New Tax Rules 2007
Toss $20 into the church collection basket last year and you could deduct it off your tax return. Effective 1/1/2007 you’ll have to write out a check or get a receipt if you want to deduct your weekly offering.
Remember when you gave a beat up dining room table to a thrift shop? If you gave it after 8/18/2006 then you can not claim it as a deduction unless it is worth $500 and you get a professional appraised prior to filing your 2006 return. Lower value stuff donated after 8/17/06 must be in good condition (take pictures to prove it). You can claim a deduction that isn’t in good condition if it is worth more than $500 and you get an appraisal. Given that appraisers charge $50-250 per hour you may be better off to sell the used stuff and donate the cash to a good cause.

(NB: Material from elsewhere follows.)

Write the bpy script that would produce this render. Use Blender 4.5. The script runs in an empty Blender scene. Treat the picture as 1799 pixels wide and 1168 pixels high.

Congress also gave the IRS authority to deny deductions for “minimal monetary value” such as socks and underwear, donated after 8/17/06 even if in good condition.
Cash contributions: You’ll need either a bank record, cancelled check, credit card statement or receipt from the charity to deduct any cash gift after 12/31/06. For amounts over $250 you must have a receipt from the charity (a cancelled check will not do).
Appreciated Personal Property: When you donate tangible personal property such as art or furniture you can deduct only the lesser of what you paid or it’s current worth, unless, the charity keeps and uses the item for related activities.
Beginning with 2006 returns penalties climb for charitable deduction puffery. If your claimed value is 50% or move above what IRS decides, then, you can be hit with a 20% penalty of your underpaid tax.
Hmmm! Who said it was more blessed to give than receive??